We discover, on the one hand, no traces of Congregationalism, for “every church” was ruled, not by the people directly, but by their representatives; nor, on the other hand, of Episcopacy, for the congregation was committed to the care, not of one man, but of several elders. In Acts xx. 28, where Paul was instructing the elders of the church at Ephesus, whom he had requested to come to Miletus, he said, “Take heed therefore unto yourselves, and to all the flock over which the Holy Ghost hath made you bishops” (επισκοποι). This word was translated “overseers” in the Old Version, but in the new one—prepared principally by Episcopalians—it is correctly rendered “bishops.” This passage alone shows conclusively that “bishop” was simply another name for elder, for these were elders to whom the apostle was speaking. In the seventeenth verse we read: “And from Miletus, he sent to Ephesus and called the elders of the church.

A grand feature of the Presbyterian system is the perfect equality in rank of all the elders. It is entirely opposed to the Episcopal distinctions of bishops, priests and deacons. Paul shows the equality of all elders in 1 Tim. v. 17: “Let the elders that rule well be counted worthy of double honor, especially they who labor in the word and doctrine.” This shows that the elders had the office of ruling in common, but that some, in addition to ruling, “labored in the word and doctrine.” In 1 Tim. iv. 14 ordination is shown to be, not by one bishop, but by “the laying on of the hands of the Presbytery,” which was composed of several elders, or bishops, as they were indifferently styled. In Jerusalem a General Assembly (Acts xv.), composed of “apostles and elders,” was held to decide a question concerning the observance of the ceremonial law, and the decision of this body was sent out to the churches as authoritative. This is conclusive against both Congregationalism and Episcopacy.

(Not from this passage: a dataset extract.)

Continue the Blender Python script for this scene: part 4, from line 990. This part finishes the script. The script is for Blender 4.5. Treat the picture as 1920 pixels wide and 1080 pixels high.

We have found that the governmental principle of Presbyterianism runs throughout the whole Bible history; and now, in the book of Revelation, we can catch a glimpse of the same principle operating in the government of the redeemed in heaven. In chap. iv. 4 we read that “round about the throne were four and twenty seats, and upon the seats were four and twenty elders sitting” (not standing), “clothed in white raiment, and they had upon their heads crowns of gold.” The facts that they were “sitting” and that they wore “crowns” indicate authority. Christ on the throne, and the elders sitting around Him, constituted the governing body of the saints. This is the final endorsement of the grand principle of Church government by elders in “that Holy City, the New Jerusalem,” which shall at last descend out of heaven, when “the tabernacle of God shall be with men.”